Tensions, Ambiguities, and Connectivity in Kwame Nkrumah: Rethinking the “National” in Postcolonial Nationalism

 

Abstract

This essay interrogates the value of reading postcolonial state projects through the lens of nationalism rather than local–transnational connectivities. Mainstream scholarship on Kwame Nkrumah, in particular, continues to overemphasize his narrow nationalism, adherence to imported “alien” ideas, and the “failures” of his state interventionist project in Ghana. As a point of departure, I argue for an alternative reading of Nkrumah within a decolonial context that centres on the tensions, ambiguities, and connectivities of his thought and action. How did Nkrumah reconcile his positionality as a “colonial student” and the selective appropriation of Marxism/socialism with his Africentric ontology of non-atheistic materialism a propos philosophical consciencism? And how does this ontology ground his politics and differ from Marxism? Further, how did Nkrumah confront the economic realities of postcolonial development and why did he integrate features of capitalism to combat neocolonialism? In conjunction with these questions, the tensions within Nkrumah’s promotion of national and continental consciousness and conception of African nationalism with Pan-Africanism is explored.
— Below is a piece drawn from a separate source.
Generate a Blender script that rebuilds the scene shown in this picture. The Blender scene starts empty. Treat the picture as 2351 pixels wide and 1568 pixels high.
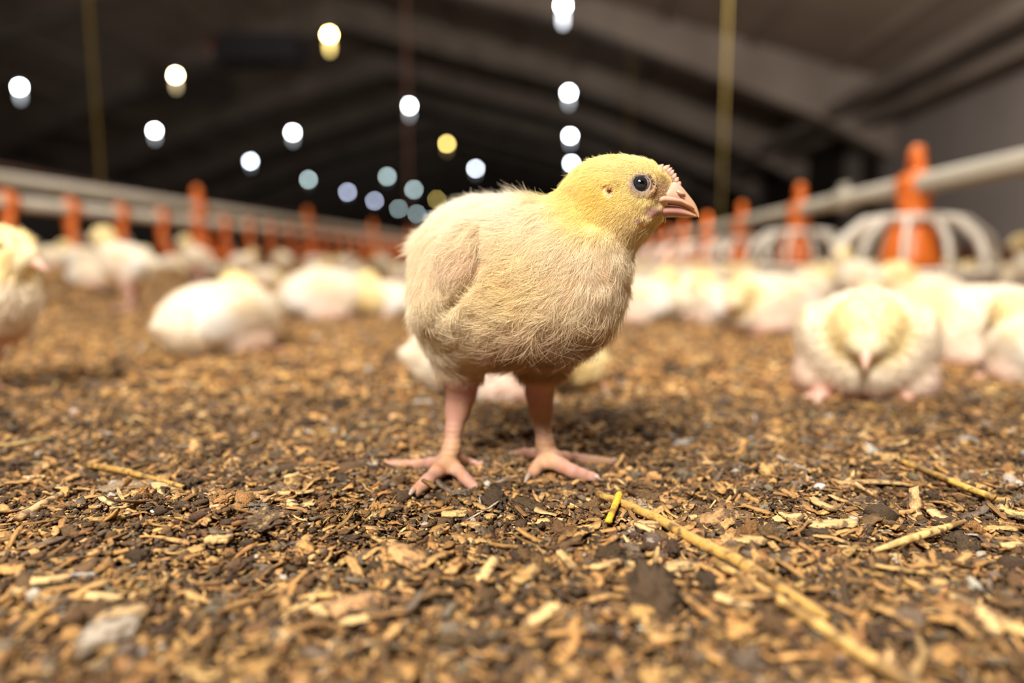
import bpy, math, random
import numpy as np
from mathutils import Vector, Matrix, Quaternion

random.seed(7)
RNG = np.random.default_rng(11)
C = bpy.context.scene.collection
sc = bpy.context.scene

# ------------------------------------------------------------------ camera
F_PX = 2351 * 24 / 36.0
CAM_H = 0.095
YAW, PITCH = math.radians(4.51), math.radians(6.878)
CAM = np.array([0.0, 0.0, CAM_H])
cR = np.array([math.cos(YAW), math.sin(YAW), 0.0])
cF = np.array([-math.sin(YAW) * math.cos(PITCH), math.cos(YAW) * math.cos(PITCH), -math.sin(PITCH)])
cU = np.cross(cR, cF)

cam_data = bpy.data.cameras.new('camera')
cam = bpy.data.objects.new('camera', cam_data)
C.objects.link(cam)
cam.location = CAM
cam.rotation_euler = (math.radians(90) - PITCH, 0, YAW)
cam_data.sensor_width = 36
cam_data.lens = 24
cam_data.clip_start = 0.01
cam_data.clip_end = 200
cam_data.dof.use_dof = True
cam_data.dof.focus_distance = 0.247
cam_data.dof.aperture_fstop = 3.45
sc.camera = cam

# ------------------------------------------------------------------ view, world
sc.view_settings.view_transform = 'Standard'
sc.view_settings.look = 'None'
sc.view_settings.gamma = 1
sc.view_settings.use_curve_mapping = False
sc.view_settings.exposure = 0.0
sc.cycles.use_adaptive_sampling = False
sc.cycles.max_bounces = 5
sc.cycles.diffuse_bounces = 3
sc.cycles.glossy_bounces = 2
sc.cycles.transmission_bounces = 2
sc.cycles.caustics_reflective = False
sc.cycles.caustics_refractive = False
sc.cycles.sample_clamp_indirect = 4
world = bpy.data.worlds.new('world')
sc.world = world
world.use_nodes = True
world.node_tree.nodes['Background'].inputs[0].default_value = (0.9, 0.8, 0.7, 1)
world.node_tree.nodes['Background'].inputs[1].default_value = 0.02

# ------------------------------------------------------------------ key and fill lights: unseen sources added to light birds, floor and roof
def area_light(name, loc, target, size, power, color):
    d = bpy.data.lights.new(name, 'AREA')
    d.shape = 'DISK'
    d.size = size
    d.energy = power
    d.color = color
    o = bpy.data.objects.new(name, d)
    C.objects.link(o)
    o.location = loc
    o.rotation_euler = (Vector(target) - Vector(loc)).to_track_quat('-Z', 'Y').to_euler()
    return o

def spot_light(name, loc, target, angle, power, color, size=.2, blend=.8):
    d = bpy.data.lights.new(name, 'SPOT')
    d.spot_size = math.radians(angle); d.spot_blend = blend
    d.energy = power; d.color = color; d.shadow_soft_size = size
    o = bpy.data.objects.new(name, d)
    C.objects.link(o)
    o.location = loc
    o.rotation_euler = (Vector(target) - Vector(loc)).to_track_quat('-Z', 'Y').to_euler()
    return o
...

Nkrumah’s navigation of these tensions reveals his thought to be a dynamic self-reflexive “living” Africentric decolonial praxis. As decolonial theorist, Nkrumah’s national imaginary for Ghana was not “national” but, rather, entwined within transnational networks of solidarity and struggle.

Notes

1 There is debate over whether to use Afrocentrism or Africentrism. I have chosen to use Africentrism. As Boadi (Citation2000) argues, the term evokes historical connections to cosmologies and cultures that reorient contemporary knowledge production away from European origins to the anteriority of “Africa”.